Task: Report how many lines contain the word "scene", with no other text.
** begin **
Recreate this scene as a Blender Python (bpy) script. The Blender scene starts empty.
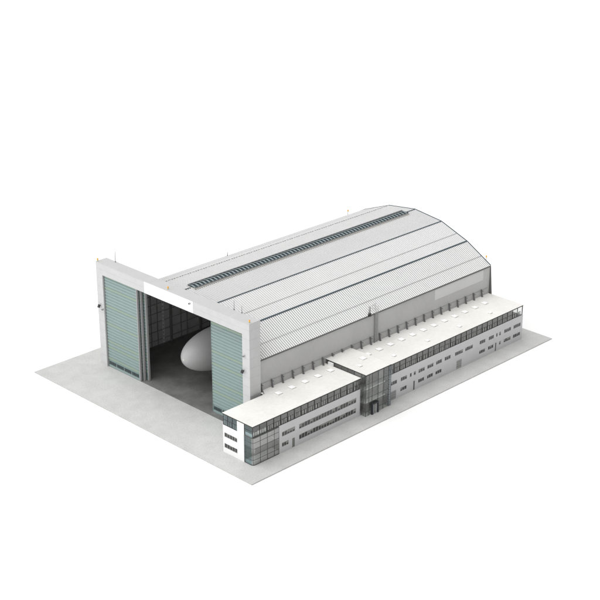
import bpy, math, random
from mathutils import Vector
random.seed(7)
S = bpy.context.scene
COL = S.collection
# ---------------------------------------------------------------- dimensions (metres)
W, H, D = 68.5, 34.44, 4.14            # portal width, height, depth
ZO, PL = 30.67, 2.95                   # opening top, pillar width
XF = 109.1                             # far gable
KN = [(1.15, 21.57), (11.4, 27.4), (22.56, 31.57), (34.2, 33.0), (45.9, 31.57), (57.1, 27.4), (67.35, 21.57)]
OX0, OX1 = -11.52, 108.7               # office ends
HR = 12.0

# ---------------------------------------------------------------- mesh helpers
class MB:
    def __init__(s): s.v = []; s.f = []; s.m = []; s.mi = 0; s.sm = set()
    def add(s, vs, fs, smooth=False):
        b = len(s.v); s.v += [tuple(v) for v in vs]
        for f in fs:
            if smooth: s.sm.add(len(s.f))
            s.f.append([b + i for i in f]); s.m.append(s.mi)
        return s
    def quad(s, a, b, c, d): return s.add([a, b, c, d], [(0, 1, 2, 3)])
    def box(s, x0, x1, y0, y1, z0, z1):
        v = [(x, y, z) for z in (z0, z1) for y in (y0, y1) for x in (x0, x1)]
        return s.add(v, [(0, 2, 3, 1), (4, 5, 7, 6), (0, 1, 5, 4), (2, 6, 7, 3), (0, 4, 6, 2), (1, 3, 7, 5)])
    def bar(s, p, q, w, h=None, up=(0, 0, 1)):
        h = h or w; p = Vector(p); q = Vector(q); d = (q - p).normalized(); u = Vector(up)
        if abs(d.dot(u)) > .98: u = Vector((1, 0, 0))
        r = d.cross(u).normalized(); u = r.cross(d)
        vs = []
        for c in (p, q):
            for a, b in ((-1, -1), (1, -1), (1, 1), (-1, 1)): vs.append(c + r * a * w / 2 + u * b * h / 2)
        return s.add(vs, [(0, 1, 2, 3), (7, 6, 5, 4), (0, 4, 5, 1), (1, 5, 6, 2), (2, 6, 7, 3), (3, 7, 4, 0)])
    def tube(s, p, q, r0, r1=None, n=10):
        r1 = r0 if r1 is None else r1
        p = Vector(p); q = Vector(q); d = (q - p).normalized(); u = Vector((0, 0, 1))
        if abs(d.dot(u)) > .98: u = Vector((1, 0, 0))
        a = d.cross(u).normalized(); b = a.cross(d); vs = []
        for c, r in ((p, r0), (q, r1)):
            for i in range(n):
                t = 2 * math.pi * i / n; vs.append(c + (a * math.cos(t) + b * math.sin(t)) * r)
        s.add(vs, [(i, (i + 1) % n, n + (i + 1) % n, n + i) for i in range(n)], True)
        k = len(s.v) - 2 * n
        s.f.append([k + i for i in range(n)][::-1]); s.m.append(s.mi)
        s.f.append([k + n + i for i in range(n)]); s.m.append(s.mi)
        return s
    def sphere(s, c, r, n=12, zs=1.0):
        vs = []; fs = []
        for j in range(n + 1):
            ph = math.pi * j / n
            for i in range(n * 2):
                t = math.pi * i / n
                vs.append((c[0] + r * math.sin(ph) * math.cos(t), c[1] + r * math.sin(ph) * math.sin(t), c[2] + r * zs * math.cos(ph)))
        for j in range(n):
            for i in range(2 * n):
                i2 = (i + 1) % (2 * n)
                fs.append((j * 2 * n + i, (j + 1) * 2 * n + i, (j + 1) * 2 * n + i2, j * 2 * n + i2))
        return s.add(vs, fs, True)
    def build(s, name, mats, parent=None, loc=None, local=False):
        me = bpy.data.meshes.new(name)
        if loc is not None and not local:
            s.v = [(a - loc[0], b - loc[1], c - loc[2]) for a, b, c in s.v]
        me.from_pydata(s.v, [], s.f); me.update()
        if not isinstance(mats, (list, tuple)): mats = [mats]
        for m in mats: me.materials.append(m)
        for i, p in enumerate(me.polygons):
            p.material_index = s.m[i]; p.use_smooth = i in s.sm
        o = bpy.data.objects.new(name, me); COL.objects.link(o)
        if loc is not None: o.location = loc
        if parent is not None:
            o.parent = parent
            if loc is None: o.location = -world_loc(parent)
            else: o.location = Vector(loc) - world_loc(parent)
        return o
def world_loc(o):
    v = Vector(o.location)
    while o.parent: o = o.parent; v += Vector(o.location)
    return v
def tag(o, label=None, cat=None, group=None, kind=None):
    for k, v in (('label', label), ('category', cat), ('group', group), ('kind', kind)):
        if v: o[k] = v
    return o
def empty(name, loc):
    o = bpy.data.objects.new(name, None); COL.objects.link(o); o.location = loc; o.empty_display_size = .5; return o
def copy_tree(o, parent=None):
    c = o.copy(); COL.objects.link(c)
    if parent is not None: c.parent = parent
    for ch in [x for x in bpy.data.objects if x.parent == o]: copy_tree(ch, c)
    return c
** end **
Solved problem: 2